Denmark, Copenhagen, *1960
Stig Persson was born in 1960 in Copenhagen, Denmark, where he now lives and works. In 1993 he graduated from the Royal Danish Academy of Fine Arts, Schools of Architecture, Design and Conservation in Copenhagen and has since had solo and group exhibitions in Europe, China, Korea, Russia and the USA.
His works have been acquired by Albert & Victoria, London, and the Hempel Glass Museum, Denmark, among others, and in 2022 his works were also included in the collections of the Veste Coburg Art Collections, the European Museum of Modern Glass in Germany, the National Nordic Museum in Seattle and the Lowe Art Museum in Miami.
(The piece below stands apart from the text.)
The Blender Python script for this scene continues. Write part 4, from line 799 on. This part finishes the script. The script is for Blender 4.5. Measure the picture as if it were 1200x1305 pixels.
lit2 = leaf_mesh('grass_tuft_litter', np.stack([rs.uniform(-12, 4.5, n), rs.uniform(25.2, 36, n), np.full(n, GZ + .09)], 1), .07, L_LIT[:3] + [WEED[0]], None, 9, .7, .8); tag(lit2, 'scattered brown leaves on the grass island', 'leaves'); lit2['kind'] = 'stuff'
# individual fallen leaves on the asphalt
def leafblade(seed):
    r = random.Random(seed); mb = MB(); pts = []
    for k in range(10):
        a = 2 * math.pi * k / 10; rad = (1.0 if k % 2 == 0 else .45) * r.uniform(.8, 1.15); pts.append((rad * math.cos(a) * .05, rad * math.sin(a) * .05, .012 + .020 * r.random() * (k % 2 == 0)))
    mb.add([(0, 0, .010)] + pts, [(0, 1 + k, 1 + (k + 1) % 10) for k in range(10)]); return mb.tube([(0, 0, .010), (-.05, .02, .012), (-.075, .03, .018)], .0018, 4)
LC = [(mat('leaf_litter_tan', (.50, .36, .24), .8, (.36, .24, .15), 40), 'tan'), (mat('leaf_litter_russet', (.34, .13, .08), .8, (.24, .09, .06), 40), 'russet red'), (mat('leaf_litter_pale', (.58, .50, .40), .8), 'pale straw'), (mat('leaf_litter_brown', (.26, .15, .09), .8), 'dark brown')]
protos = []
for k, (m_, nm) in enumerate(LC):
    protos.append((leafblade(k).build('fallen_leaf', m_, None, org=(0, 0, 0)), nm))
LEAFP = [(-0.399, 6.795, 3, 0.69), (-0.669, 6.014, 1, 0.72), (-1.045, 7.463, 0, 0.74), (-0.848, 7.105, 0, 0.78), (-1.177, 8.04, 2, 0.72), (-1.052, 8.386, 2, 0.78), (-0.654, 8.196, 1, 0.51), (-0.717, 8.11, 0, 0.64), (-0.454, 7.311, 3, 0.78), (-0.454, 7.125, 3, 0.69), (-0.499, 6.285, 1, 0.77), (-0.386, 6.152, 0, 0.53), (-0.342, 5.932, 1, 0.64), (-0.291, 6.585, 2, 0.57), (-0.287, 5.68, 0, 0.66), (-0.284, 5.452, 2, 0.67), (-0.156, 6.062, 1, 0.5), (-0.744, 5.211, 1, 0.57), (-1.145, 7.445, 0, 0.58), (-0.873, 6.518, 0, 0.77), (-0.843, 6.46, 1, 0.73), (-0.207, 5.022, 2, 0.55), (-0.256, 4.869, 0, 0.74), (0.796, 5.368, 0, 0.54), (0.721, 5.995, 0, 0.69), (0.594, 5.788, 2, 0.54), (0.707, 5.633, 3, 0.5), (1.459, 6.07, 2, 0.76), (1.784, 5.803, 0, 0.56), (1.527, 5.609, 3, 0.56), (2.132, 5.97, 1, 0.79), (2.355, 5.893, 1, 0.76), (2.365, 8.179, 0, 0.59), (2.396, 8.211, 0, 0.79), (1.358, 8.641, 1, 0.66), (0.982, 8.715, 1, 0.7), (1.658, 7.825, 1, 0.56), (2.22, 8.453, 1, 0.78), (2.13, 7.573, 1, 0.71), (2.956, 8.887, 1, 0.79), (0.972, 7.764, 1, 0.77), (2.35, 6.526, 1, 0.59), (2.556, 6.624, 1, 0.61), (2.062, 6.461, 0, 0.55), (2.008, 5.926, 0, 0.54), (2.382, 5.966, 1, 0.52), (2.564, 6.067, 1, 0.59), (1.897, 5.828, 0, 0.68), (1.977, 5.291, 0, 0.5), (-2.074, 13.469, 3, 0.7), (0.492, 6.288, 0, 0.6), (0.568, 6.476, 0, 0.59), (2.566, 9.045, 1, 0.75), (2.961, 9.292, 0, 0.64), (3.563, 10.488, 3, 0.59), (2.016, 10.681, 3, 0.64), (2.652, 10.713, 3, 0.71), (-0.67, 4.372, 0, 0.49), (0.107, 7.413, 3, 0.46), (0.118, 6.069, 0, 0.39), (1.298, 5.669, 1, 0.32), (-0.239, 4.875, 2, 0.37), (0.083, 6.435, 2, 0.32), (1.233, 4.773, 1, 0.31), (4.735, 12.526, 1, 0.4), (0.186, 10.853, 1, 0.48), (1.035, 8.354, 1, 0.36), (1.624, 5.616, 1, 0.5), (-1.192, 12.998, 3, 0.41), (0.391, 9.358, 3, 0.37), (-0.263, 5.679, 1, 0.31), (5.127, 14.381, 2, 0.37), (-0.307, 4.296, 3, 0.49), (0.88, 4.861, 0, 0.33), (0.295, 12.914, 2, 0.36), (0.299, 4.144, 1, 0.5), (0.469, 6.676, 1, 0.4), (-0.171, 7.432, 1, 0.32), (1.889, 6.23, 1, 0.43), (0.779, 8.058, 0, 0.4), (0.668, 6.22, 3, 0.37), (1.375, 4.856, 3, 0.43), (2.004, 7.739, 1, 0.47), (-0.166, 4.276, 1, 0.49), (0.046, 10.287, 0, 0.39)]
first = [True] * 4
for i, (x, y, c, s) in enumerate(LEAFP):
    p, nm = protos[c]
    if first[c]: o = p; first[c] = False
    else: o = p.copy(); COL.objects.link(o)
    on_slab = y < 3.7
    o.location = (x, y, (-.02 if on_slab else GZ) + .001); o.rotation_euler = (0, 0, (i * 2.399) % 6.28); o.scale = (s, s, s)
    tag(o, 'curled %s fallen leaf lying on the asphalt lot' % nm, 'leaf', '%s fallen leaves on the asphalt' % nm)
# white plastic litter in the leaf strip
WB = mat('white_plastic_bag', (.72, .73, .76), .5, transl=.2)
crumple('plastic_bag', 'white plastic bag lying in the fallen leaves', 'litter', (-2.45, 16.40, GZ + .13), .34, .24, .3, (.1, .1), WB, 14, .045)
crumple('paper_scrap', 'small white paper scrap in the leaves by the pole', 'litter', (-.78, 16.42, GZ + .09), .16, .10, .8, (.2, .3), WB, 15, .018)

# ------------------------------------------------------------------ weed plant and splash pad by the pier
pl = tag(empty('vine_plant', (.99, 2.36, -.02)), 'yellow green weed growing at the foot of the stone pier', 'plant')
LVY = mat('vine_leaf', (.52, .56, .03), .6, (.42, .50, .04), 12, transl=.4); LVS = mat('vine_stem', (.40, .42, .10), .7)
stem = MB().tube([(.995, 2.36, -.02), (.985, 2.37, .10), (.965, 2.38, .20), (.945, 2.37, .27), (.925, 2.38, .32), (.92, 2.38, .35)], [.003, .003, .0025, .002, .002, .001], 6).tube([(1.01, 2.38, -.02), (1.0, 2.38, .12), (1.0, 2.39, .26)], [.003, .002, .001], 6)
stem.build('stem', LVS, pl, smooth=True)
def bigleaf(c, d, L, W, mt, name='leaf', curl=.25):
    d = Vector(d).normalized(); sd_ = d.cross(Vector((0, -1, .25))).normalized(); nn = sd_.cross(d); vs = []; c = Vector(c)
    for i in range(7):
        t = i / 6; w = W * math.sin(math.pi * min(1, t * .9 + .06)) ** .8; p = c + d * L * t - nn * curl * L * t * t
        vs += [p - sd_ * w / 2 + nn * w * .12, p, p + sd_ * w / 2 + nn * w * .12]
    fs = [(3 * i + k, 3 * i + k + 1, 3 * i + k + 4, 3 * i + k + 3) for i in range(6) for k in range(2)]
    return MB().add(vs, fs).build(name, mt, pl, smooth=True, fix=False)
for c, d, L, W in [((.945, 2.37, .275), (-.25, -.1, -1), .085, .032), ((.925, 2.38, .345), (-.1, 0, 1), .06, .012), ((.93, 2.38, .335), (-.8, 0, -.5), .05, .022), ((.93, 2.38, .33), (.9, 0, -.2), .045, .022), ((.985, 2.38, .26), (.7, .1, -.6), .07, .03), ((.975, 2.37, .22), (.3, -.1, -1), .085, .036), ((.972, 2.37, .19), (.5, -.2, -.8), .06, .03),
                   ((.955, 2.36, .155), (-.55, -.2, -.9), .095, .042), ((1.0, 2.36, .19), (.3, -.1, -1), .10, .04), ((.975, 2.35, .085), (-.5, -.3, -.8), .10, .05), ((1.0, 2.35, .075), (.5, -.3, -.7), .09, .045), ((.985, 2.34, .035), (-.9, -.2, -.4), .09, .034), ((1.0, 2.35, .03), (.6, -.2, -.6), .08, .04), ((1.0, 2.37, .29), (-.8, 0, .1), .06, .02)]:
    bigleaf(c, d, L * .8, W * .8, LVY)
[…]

His fascination with glass arose at the beginning of his art studies, where glass as a
material quickly became his preferred direction. The transparency and color magic of glass offered unimagined possibilities for expression.
ARTIST STATEMENT
Stig Persson works with a strictly abstract constructivist and minimalist expression in his glass works, occasionally containing reminiscences of identifiable environments.
The experience of the individual work is based on repetition, i.e. repeated
shapes of circles, squares, rectangles or cylinders. Whether the shapes are flat or plastically cast, they are always defined within a strictly geometric framework of constellations of these basic shapes, often placed within each other. All surfaces are matte, giving a sense of gravity, which in reality is true of any shape, and the figures are vaguely translucent. The glass material is slightly heterogeneous with small bubbles and irregularities. The number, colors and sizes of the elements vary, effectively creating a sense of movement from block to block.
His minimalist sculptures are first created as sketches, after which a prototype is built from EPS. He then creates the mold from a special casting mixture called HydroCast. Each mold can only be used once. The mold is created on the EPS to get the textured surface and the actual firing of the glass elements takes 12 to 13 days in the glass kiln. The elements are finished, cut and polished to be assembled into the final work. It is a slow process, which is why it is not possible to create more than a few works per month.
His works are made of solid cast glass, and yet the material is fragile. This wonderful, complex contrast reinforces the constructivist and abstract expression that runs like a thread through Stig's 30-year career.